Afrodita, además de ser una diosa bellísima, -de toma pan y moja y rebaña si te queda-, era portadora de una cinta atada a su cintura, o ceñidor mágico, que hacía que todos se enamoraran de ella. Zeus, padre de todos los dioses y jefe supremo del Olimpo, la entregó en matrimonio a Hefesto, el dios-herrero cojo. Ella le dio tres hijos, pero ninguno era de Hefesto, con lo que ustedes ya pueden ir imaginándose lo putona que era esta diosa, por muy diosa que fuera. Nació para encandilar. El marido, que estaba en babia, ni se había percatado del engaño. Pero una noche Afrodita se pasó de la hora de volver a casa, tal vez exhausta de la cabalgada con su amante Ares –dios de la Guerra-, o tal vez por repeticiones de la faena, permaneciendo ambos en la cama hasta bien entrada la mañana. Craso error. Porque Helios, dios del Sol que también pernoctaba en el palacio de Ares, los pilló en plena diversión y corrió a chivarse a Hefesto, el marido. Y es que hasta en el Olimpo los había bocazas. Y envidiosos. El pobre cornudo se llevó un berrinche de padre y muy señor mío –toma, como cualquiera-, pero en vez de arredrarse pergeñó su venganza y, ni corto ni perezoso se encerró en su taller y forjó una red de caza en bronce, fina como un hilo de telaraña y casi irrompible, que ató secretamente a los postes y laterales de su propio lecho conyugal. Cuando Afrodita regresó, toda sonriente, diciendo que había estado en un velatorio, y después se había ido con unas amigas a tomar chocolate con churros y al Corte Inglés, su astado cónyuge le dijo que había pensado tomarse unas cortas vacaciones en una isla y que partía deseguidica. Afrodita, encantada de la vida, ni se ofreció a acompañarle. En cuanto Hefesto cogió el ferry, ella telefoneó a Ares que, más volando que corriendo se presentó en su casa. Y ¡pumba!, derechitos a la cama. Pero al amanecer se despertaron envueltos en la red, desnuditos y sin poder escapar. Y entonces se presenta Hefesto. Como en aquellos tiempos no había cámaras fotográficas, llamó a todos los dioses para que fueran testigos de su deshonra. Las diosas, por vergüenza, se quedaron en casa. Entonces anunció que no soltaría a su mujer, Afrodita, hasta que no le devolviera todos los regalos que había entregado a Zeus como dote para la boda. Y es que ya se olía que, en caso de separación, el dictamen de los jueces sería que él se fuera a la calle con una mano delante y otra detrás. Hay cosas que se repiten a los largo de los tiempos.

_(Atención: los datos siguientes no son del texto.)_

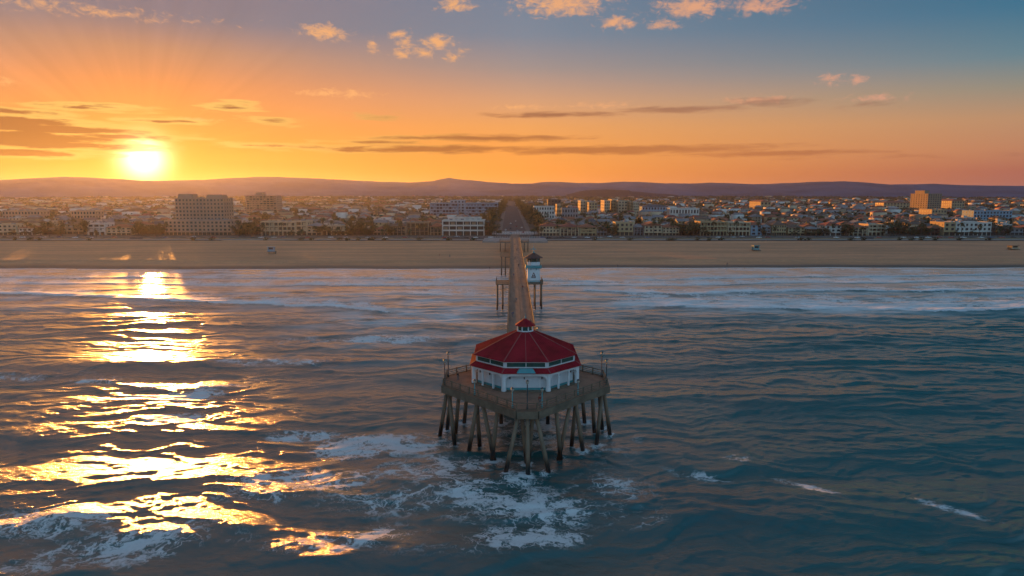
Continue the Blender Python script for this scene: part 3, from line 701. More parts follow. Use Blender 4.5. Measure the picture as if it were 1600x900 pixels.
# ------------------------------------------------------------------ lifeguard tower on the walkway
def build_tower():
    t = thing('lookout_tower', 'white lookout tower with teal balcony and brown pointed roof beside the walkway', 'tower', (8.1, 255.8, DECK))
    W = 2.35
    lw = MB().box(-W, W, -W, W, 0, 5.3); lower = lw.build('lower_wall', M['white'], t)
    # emblem: dark triangular outline with a wave bar on the front wall
    em = MB()
    for a, b in (((-.75,1.75),(0,3.6)), ((0,3.6),(.75,1.75)), ((.75,1.75),(-.75,1.75))):
        em.beam((a[0],-W-.03,a[1]), (b[0],-W-.03,b[1]), .05, .26)
    em.box(-.35, .35, -W-.06, -W-.003, 2.2, 2.55); em.build('emblem', M['shade'], lower)
    MB().box(-W-.06, W+.06, -W-.06, W+.06, .0, .35).build('plinth', M['teal'], t)
    MB().box(-3.0, 3.0, -3.0, 3.0, 5.3, 5.55).build('balcony_floor', M['teal'], t)
    br = MB()
    for s in (-1, 1): br.box(s*2.95-.05, s*2.95+.05, -3, 3, 5.552, 6.35).box(-2.9, 2.9, s*2.95-.05, s*2.95+.05, 5.553, 6.36)
    br.build('balcony_rail', M['teal'], t)
    for k in range(8):
        a = k*pi/4+pi/8; MB().beam((cos(a)*2.3, sin(a)*2.3, 4.3), (cos(a)*2.95, sin(a)*2.95, 5.28), .15, .15).build('bracket', M['teal'], t)
    o = octo(2.35)
    MB().prism(o, 5.55, 7.55).build('upper_wall', M['white'], t)
    MB().prism(octo(2.18), 7.55, 8.85).build('window_band', M['green_glass'], t)
    for x, y in o: MB().tube((x*.97, y*.97, 7.54), (x*.97, y*.97, 8.86), .10, n=6).build('mullion', M['shade'], t)
    MB().prism(octo(2.4), 8.85, 9.05).build('eave_board', M['shade'], t)
    q = octo(3.45)
    for i in range(8):
        a, b = q[i], q[(i+1)%8]; c = (a[0]*.05, a[1]*.05); d = (b[0]*.05, b[1]*.05)
        MB().add([(*a,9.06),(*b,9.06),(*d,11.0),(*c,11.0),(*a,8.98),(*b,8.98),(*d,10.9),(*c,10.9)], [(0,1,2,3),(7,6,5,4),(0,4,5,1),(1,5,6,2),(2,6,7,3),(3,7,4,0)]).build('roof_panel', M['shade'], t)
    MB().lathe([(.45,10.75),(.45,11.2),(.2,11.35),(.12,12.1)], n=8).build('roof_vent', M['teal'], t)
    MB().box(-1.0, 1.0, -.18, .18, 12.1, 12.4).box(-.18, .18, -.18, .18, 12.4, 13.1).box(-.05,.05,-.05,.05,13.1,14.2).build('loudspeaker_mast', M['teal'], t)
    MB().tube((-1.7,-2.9,0), (-1.7,-2.9,8.3), .07, n=6).build('flag_pole', M['white'], t)
build_tower()

# ------------------------------------------------------------------ town: materials
W = {}
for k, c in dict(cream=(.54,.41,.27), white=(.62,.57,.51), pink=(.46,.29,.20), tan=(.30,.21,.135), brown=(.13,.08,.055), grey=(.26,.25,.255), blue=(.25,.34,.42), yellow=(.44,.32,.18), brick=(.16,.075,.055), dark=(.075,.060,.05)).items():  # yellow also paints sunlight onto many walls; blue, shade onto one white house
    W[k] = pmat(k+'_stucco', c, .85, .16, .12)
RF = {k: pmat(k+'_roof', c, .8, .35, .5) for k, c in dict(terracotta=(.30,.105,.06), grey=(.22,.21,.21), brown=(.14,.095,.07), pale=(.50,.46,.42), slate=(.10,.105,.12), red=(.26,.07,.05)).items()}
M['glass'] = pmat('window_glass', (.025,.028,.032), .12, .4, .5, spec=.6)
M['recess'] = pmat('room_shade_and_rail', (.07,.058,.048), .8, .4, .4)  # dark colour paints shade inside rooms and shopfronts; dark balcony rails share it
M['asphalt'] = pmat('asphalt', (.055,.053,.055), .8, .3, .3)
M['paving'] = pmat('pale_paving', (.33,.28,.25), .75, .25, .25)
M['walk'] = pmat('grey_pavement', (.14,.125,.115), .8, .3, .25)
M['paint'] = pmat('road_paint', (.72,.70,.66), .5, .15, .6)
M['hedge'] = pmat('hedge_leaves', (.055,.062,.022), .85, .45, .6)
M['leaf'] = pmat('tree_leaves', (.062,.070,.024), .8, .5, .35, c2=(.030,.038,.014))
M['leaf2'] = pmat('olive_leaves', (.085,.075,.030), .8, .5, .35, c2=(.045,.042,.018))
M['palm'] = pmat('palm_leaves', (.060,.068,.026), .75, .4, .5)
M['trunk'] = pmat('bark', (.11,.085,.065), .9, .4, .8)

# ------------------------------------------------------------------ roads and paving
def build_roads():
    z = lambda y: float(land_z(y))
    xs = np.linspace(-1500, 1500, 2); 
    def strip(name, pts, w, mat, dz, kind='structure', n=40):
        (x0, y0), (x1, y1) = pts; m = MB(); q = Vector((y1-y0, -(x1-x0), 0)).normalized()*w/2; vs = []
        for i in range(n+1):
            f = i/n; x = x0+(x1-x0)*f; y = y0+(y1-y0)*f; vs += [(x-q.x, y-q.y, z(y-q.y)+dz), (x+q.x, y+q.y, z(y+q.y)+dz)]
        m.add(vs, [(2*i, 2*i+1, 2*i+3, 2*i+2) for i in range(n)]); return m.build(name, mat, kind=kind)
    # sea front: path, car park, road; each laid a little above the other
    strip('promenade', ((-1600, 582), (1600, 582)), 9, M['paving'], .10)
    strip('road', ((-1600, 607), (1600, 607)), 22, M['asphalt'], .10)
    strip('pavement', ((-1600, 621), (1600, 621)), 5, M['paving'], .24)
    strip('road', ((2.4, 618.0), (-5, 2500)), 24, M['asphalt'], .30, n=60)
    for s in (-1, 1): strip('pavement', ((2.4+s*14.6, 626), (-5+s*14.6, 2500)), 5.0, M['walk'], .45, n=60)
    for k, yy in enumerate((760, 900, 1060, 1260, 1500, 1800)): strip('road', ((-1200, yy), (1200, yy)), 11, M['asphalt'], .20, n=2)
    strip('plaza', ((2.4, 640), (2.2, 690)), 46, M['paving'], .55, n=8)
    m = MB()
    for yy in (646, 668):
        for x in np.arange(-19, 23, 2.4): m.box(x, x+1.3, yy, yy+5, z(yy)+.60, z(yy+5)+.64)
    m.build('crossing_stripes', M['paint'], kind='structure')
    # plaza at the head of the pier
    MB().box(-24, 29, 552, 596, 3.3, 4.62).build('plaza', M['paving'], kind='structure')
    # zebra crossings and centre line
    m = MB()
    for x in np.arange(-20, 26, 2.2): m.box(x, x+1.2, 598.6, 602.6, z(607)+.106, z(607)+.125); m.box(x, x+1.2, 611.2, 615.2, z(607)+.16, z(607)+.18)
    m.build('crossing_stripes', M['paint'], kind='structure')
    m = MB()
    for x in np.arange(-560, 560, 9.0): m.box(x, x+4, 606.9, 607.15, z(607)+.11, z(607)+.13)
    m.build('lane_marking', M['paint'], kind='structure')
build_roads()

# ------------------------------------------------------------------ buildings
def hip_roof(m, x0, x1, y0, y1, z, h, ov=.6, mi=0, gable=False):
    x0 -= ov; x1 += ov; y0 -= ov; y1 += ov; w, d = x1-x0, y1-y0
    if w >= d:
        k = 0 if gable else min(d/2, w/2-.2); a = (x0+k, (y0+y1)/2, z+h); b = (x1-k, (y0+y1)/2, z+h)
        m.add([(x0,y0,z),(x1,y0,z),(x1,y1,z),(x0,y1,z),a,b], [(3,2,1,0),(0,1,5,4),(2,3,4,5),(1,2,5),(3,0,4)], mi)
    else:
        k = 0 if gable else min(w/2, d/2-.2); a = ((x0+x1)/2, y0+k, z+h); b = ((x0+x1)/2, y1-k, z+h)
        m.add([(x0,y0,z),(x1,y0,z),(x1,y1,z),(x0,y1,z),a,b], [(3,2,1,0),(0,1,4),(1,2,5,4),(2,3,5),(3,0,4,5)], mi)
    return m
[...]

Pero todo esto es solo el principio de la historia de Afrodita y sus ardores. O mejor aún, de los ardores que despertaba en los demás dioses, a los que ella tan generosamente acogía. El desenlace de este primer episodio es largo de contar. Pero conviene solo apuntar que, por ejemplo, la simpática diosa pasó una noche con Hermes, fruto de la cual nació Hermafrodita, un ser con los dos sexos. Con Dioniso, dios de la vendimia y el vino, tuvo a Príapo, un niño feo con enormes genitales. Hijo de la diosa fue también Hermafrodito, un joven con cabellos largos y pechos de mujer.

En fin, este espacio no da para más. Yo les daría una lista de los alimentos que se consideran con propiedades afrodisíacas, pero temo que algunos harían mal uso o abuso de ellos. Debe quedarles claro, queridos lectores y lectoras, que no deben abusar de los afrodisíacos o, de lo contrario, atenerse a sus consecuencias. Y hoy en día, como todos saben, no está el horno para bollos.

Ni tampoco se crean ustedes dioses del Olimpo.